O. Scholz assure ses compatriotes qu'il maintiendra l'Allemagne en dehors de la guerre, mais le respect de cette promesse ne dépend pas de lui, elle est entre les mains de V. Poutine, observe le politologue Henning Hoff et, de ce point de vue, E. Macron est plus cohérent intellectuellement. En se réunissant le 15 mars à Berlin, dans le "format Weimar"  (Allemagne, Pologne, France), délaissé pendant de longues années, E. Macron, O. Scholz et D. Tusk ont voulu adresser un message de cohésion et de solidarité avec l'Ukraine, concrétisé par l'annonce de nouvelles livraisons d'armes. Il reste que, note le Deutschlandfunk, comme l’a admis un représentant du gouvernement fédéral, les divergences entre Berlin et Paris subsistent, aussi bien à propos de l'envoi éventuel de troupes sur le sol ukrainien, des projets communs en matière d'armement (avion et char de combat) que sur les traités de libre-échange.

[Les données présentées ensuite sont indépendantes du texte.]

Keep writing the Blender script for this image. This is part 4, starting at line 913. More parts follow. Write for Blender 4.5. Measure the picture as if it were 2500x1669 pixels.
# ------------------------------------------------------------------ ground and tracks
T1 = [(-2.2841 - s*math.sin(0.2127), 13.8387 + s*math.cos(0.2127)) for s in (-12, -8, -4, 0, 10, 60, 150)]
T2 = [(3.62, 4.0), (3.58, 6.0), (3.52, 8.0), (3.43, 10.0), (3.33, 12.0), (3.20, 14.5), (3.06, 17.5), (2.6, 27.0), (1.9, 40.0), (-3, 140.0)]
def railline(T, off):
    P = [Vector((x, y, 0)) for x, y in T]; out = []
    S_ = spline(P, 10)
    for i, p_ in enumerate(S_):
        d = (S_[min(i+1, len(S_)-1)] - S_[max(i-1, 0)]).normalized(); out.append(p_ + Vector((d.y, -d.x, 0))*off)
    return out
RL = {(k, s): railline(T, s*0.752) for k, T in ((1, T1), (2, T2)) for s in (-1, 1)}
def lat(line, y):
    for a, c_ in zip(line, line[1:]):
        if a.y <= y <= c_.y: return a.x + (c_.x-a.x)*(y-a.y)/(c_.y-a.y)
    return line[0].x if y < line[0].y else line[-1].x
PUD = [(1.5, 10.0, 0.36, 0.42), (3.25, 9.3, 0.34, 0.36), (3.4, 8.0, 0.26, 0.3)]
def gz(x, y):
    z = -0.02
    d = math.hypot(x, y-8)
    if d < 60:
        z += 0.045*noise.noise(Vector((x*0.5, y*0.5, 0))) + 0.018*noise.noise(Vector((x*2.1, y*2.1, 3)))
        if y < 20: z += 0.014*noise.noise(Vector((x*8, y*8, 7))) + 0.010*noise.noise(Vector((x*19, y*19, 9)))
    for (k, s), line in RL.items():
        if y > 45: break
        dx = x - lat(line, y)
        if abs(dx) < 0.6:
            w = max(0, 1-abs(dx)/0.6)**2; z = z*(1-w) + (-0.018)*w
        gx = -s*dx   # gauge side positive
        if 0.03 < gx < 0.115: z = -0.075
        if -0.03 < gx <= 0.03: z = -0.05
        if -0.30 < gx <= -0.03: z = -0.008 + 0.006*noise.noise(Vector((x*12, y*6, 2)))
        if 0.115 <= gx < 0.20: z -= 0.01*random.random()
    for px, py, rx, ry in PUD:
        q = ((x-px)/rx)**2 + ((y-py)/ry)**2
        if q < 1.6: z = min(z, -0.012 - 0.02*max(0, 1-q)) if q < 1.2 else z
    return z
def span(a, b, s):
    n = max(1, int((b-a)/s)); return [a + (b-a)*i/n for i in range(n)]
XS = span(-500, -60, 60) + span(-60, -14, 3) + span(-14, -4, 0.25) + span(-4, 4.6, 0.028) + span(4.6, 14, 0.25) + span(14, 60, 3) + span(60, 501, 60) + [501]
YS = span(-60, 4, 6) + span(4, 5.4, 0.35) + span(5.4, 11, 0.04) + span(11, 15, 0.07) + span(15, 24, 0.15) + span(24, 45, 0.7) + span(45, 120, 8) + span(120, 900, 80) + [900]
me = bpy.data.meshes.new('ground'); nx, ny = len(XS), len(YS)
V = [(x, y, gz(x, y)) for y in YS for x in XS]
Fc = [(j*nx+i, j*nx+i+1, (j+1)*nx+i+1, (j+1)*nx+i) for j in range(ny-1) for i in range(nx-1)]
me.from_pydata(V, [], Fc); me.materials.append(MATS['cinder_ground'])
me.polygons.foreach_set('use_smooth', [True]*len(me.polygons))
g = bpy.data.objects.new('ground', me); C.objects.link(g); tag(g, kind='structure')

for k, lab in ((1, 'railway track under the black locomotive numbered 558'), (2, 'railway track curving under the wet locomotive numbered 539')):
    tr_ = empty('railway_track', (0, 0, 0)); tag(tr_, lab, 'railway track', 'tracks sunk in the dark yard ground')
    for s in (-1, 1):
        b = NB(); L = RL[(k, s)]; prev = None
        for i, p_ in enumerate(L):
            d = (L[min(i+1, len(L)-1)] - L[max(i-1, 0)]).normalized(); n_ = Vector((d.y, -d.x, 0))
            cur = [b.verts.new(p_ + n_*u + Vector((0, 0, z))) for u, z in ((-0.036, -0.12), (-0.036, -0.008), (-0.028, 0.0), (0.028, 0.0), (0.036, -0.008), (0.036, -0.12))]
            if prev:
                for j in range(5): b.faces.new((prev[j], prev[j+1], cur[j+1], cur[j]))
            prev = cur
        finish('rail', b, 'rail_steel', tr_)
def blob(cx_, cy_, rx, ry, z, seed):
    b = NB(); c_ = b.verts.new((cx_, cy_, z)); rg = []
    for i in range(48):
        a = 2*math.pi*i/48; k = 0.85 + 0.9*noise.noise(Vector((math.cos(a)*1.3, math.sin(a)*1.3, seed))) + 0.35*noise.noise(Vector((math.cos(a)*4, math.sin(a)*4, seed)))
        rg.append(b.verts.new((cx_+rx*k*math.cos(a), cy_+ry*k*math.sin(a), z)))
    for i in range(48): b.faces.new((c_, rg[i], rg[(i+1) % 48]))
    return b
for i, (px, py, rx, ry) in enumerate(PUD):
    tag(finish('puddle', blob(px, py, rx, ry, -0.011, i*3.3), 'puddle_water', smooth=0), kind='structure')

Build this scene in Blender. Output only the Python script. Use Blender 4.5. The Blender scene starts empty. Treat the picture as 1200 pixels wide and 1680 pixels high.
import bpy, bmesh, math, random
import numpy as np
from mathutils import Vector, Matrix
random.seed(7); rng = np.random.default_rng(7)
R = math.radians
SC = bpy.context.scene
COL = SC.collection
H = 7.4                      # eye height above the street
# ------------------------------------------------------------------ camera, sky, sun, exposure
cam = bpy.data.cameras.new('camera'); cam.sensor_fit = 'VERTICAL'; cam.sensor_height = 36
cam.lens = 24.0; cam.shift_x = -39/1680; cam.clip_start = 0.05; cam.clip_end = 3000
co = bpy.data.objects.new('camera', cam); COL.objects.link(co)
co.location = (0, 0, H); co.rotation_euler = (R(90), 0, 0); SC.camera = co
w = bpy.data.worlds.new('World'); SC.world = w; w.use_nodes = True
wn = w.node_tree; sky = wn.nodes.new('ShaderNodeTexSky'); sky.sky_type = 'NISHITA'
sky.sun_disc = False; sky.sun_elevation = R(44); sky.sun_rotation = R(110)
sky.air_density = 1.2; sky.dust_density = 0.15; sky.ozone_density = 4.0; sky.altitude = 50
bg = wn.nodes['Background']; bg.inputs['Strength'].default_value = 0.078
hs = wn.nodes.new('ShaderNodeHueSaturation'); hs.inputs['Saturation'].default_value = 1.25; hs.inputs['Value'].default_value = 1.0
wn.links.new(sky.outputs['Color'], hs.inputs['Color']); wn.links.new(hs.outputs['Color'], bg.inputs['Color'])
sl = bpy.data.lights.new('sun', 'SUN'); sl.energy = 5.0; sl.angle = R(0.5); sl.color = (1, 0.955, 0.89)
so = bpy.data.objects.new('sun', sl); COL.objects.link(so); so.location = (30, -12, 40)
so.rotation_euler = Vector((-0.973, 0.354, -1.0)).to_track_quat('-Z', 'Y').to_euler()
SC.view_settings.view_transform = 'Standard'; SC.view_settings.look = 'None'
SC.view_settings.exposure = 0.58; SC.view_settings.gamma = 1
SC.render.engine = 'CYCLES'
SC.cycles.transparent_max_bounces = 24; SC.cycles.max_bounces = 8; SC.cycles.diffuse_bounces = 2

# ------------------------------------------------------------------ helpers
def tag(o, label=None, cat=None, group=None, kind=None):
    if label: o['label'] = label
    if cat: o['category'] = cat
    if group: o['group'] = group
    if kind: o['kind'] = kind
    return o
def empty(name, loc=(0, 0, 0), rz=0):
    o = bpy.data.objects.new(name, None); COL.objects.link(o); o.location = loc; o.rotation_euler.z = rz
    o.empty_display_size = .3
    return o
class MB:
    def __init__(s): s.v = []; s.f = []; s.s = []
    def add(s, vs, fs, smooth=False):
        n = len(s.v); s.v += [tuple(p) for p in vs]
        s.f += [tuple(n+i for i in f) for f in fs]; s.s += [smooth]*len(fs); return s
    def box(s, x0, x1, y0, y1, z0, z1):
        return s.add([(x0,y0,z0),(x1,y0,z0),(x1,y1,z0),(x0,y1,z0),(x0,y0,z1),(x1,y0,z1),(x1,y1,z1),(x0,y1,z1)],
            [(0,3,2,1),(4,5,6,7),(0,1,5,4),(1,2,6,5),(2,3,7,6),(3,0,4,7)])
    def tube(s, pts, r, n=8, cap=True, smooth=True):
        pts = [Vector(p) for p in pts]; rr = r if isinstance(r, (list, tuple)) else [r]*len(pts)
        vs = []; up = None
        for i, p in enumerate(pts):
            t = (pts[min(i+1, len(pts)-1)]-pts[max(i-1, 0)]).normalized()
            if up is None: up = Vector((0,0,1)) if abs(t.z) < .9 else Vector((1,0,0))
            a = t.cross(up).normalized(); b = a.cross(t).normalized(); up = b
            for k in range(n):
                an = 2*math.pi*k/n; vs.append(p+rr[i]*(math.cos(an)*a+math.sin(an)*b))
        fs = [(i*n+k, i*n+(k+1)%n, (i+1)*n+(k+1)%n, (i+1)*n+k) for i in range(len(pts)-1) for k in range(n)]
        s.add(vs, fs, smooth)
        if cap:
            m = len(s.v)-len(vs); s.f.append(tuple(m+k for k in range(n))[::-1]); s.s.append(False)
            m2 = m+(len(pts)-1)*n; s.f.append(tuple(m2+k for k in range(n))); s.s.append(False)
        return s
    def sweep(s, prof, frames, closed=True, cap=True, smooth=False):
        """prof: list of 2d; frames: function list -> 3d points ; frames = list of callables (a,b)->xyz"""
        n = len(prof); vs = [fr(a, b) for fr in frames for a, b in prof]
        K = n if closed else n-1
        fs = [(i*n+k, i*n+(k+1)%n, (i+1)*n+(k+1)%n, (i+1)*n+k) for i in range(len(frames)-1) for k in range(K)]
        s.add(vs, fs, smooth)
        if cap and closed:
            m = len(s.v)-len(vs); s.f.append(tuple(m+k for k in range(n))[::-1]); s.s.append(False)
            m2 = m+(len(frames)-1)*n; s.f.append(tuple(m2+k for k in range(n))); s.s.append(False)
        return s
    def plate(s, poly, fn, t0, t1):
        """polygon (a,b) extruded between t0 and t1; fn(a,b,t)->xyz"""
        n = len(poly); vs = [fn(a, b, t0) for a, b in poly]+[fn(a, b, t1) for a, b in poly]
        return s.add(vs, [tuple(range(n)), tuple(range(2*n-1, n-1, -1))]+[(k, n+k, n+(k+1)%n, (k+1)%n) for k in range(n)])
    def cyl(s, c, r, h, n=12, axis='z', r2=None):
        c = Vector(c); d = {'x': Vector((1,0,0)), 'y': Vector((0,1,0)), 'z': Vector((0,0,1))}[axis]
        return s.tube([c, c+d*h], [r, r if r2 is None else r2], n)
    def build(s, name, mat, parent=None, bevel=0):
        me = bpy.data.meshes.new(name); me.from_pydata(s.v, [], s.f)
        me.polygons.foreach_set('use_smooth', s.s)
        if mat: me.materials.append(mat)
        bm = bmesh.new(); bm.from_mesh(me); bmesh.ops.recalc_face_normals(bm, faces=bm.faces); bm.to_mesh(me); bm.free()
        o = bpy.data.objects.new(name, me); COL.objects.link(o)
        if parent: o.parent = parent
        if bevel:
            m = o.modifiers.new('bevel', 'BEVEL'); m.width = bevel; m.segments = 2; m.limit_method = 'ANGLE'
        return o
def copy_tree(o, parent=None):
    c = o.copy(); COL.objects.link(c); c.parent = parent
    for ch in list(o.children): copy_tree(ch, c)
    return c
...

La question se pose de savoir si le "format Weimar" peut être le cadre propice à l’élaboration de compromis entre l’Allemagne et la France, comme ce fut le cas avec le "format Normandie", au sein duquel les deux pays ont défendu jusqu’au début 2022 - sans succès il est vrai - des positions communes pour amener la Russie et l’Ukraine à un règlement dans le Donbass.